С одной стороны, «универсальная отчужденность» большого города означает свободу от пагубного и досадного надзора и вмешательства других, которые в более узком и персонифицированном пространстве посчитали бы себя вправе любопытствовать и вмешиваться. Здесь можно оставаться в общественном месте, сохраняя в неприкосновенности свою обособленность. «Моральная неразличимость», достигаемая благодаря всеобщему распространению общественного невнимания, предоставляет немыслимые при других обстоятельствах степени свободы. До тех пор, пока повсеместно соблюдается неписаный закон общественного невнимания, по городу можно перемещаться относительно беспрепятственно. Таким образом накапливаются впечатления — новые, захватывающие, интригующие. Городская среда — благодатная почва для интеллекта. Как заметил великий немецкий социолог Георг Зиммель, городская жизнь и абстрактное мышление созвучны и развиваются вместе: движение абстрактной мысли побуждается невероятным богатством опыта городской жизни, который невозможно охватить в его качественном многообразии, а способность оперировать общими понятиями и категориями — навык, без которого немыслимо выжить в городском окружении.
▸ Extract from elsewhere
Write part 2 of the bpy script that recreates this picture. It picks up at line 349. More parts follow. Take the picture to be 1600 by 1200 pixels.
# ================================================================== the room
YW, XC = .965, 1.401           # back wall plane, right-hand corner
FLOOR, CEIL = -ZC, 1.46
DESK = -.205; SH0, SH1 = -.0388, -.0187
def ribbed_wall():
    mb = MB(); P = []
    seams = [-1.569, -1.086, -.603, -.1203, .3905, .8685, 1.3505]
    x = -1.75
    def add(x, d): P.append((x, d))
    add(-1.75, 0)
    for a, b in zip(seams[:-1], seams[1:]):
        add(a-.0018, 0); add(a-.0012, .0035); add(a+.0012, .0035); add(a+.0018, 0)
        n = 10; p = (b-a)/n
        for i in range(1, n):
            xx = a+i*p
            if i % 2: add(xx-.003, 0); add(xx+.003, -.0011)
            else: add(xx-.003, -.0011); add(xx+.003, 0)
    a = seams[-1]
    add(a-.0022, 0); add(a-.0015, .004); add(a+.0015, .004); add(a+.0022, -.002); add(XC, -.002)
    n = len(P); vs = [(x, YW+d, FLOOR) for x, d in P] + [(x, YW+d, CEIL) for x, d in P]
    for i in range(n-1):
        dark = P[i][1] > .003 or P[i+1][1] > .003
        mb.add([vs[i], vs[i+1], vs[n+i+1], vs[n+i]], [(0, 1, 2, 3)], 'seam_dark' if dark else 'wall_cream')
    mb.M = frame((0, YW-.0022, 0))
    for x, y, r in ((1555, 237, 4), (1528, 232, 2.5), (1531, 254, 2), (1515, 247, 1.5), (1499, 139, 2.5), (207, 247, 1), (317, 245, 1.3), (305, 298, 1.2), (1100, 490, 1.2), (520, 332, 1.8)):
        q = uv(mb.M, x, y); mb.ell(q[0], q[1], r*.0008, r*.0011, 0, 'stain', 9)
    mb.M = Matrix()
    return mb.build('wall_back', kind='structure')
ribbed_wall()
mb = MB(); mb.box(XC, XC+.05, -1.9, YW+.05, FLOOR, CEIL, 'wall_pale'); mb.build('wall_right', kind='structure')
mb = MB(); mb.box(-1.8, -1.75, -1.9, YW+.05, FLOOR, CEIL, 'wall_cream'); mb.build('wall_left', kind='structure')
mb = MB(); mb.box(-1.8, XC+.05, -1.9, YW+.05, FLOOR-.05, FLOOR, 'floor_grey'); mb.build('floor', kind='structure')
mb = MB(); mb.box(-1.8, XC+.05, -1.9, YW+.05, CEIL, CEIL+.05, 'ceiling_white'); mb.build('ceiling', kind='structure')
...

Это, так сказать, положительная сторона дела. Однако за нее приходится расплачиваться: никакая выгода не бывает без потерь. Вместе с обременительным любопытством со стороны других исчезают и их сочувствие, готовность помочь. В опьяняющей толчее городской жизни обнаруживается холодное человеческое безразличие. Социальные отношения по большей части ограничиваются обменом, который, как мы видели, оставляет его участников безразличными и безучастными друг к другу. Денежные отношения, оценка взаимных услуг исключительно в денежном эквиваленте тесно связаны с рассудочными, бесстрастными отношениями в городе.
В этом процессе утрачивается этический (моральный) аспект человеческих отношений и обретает реальность самый широкий спектр человеческих отношений, лишенных моральной значимости; правилом становится поведение, свободное от моральных оценок.
Моральными человеческие отношения можно назвать в том случае, если они возникают, рождаются из чувства ответственности за благосостояние и благополучие другого человека. Во-первых, моральную ответственность отличает незаинтересованность. Она не навязывается мне ни страхом наказания, ни подсчетами личной выгоды, не проистекает из обязательств подписанного мною договора, которые я по закону должен выполнять, или из моих предположений о том, что данное лицо может предложить мне нечто ценное взамен моих усилий, что и делает его расположение «стоящим» для меня. Эта ответственность не зависит и от того, что делает другой человек, как и от того, что это за человек. Ответственность моральна, пока она полностью бескорыстна и безусловна: я несу ответственность за другого человека просто потому, что он есть и тем самым может рассчитывать на мою ответственность. Во-вторых, ответственность моральна постольку, поскольку я воспринимаю ее как мою и только мою ответственность; ее невозможно обсуждать или передать другому человеку. Я не могу уговорить себя отказаться от этой ответственности, и никакая сила на земле не может освободить меня от нее. Ответственность за другого, причем за любого другого, человека просто потому, что это человек, и проистекающий из нее моральный порыв, заставляющий нас оказывать помощь и приходить на выручку, не требуют ни оправданий, ни подтверждений, ни легитимации.
Моральная близость в отличие от физической — простой и незамысловатой — основывается именно на такого рода ответственности. Но в ситуации «универсальной отчужденности» физическая близость «очищается» от морального аспекта. Это означает, что теперь люди могут жить и действовать вблизи, рядом друг с другом, влиять на жизненные условия и благосостояние друг друга, не испытывая при этом никакой моральной близости, оставаясь невосприимчивыми к моральному значению своих поступков. Практическим следствием подобной ситуации является то, что они могут воздерживаться от поступков, диктуемых моральной ответственностью, и предпринимать действия, ею не поощряемые или отвергаемые. Благодаря правилам общественного невнимания чужаков не воспринимают как врагов, и они, как правило, избегают участи врага — не становятся мишенью враждебности и агрессии. И все же подобно врагам чужаки (а это относится и к нам самим, поскольку все мы являемся частью «универсальной отчужденности») лишены той защиты, которую может обеспечить только моральная близость. Лишь один маленький шаг отделяет общественное невнимание от морального безразличия, бессердечия и пренебрежения нуждами других.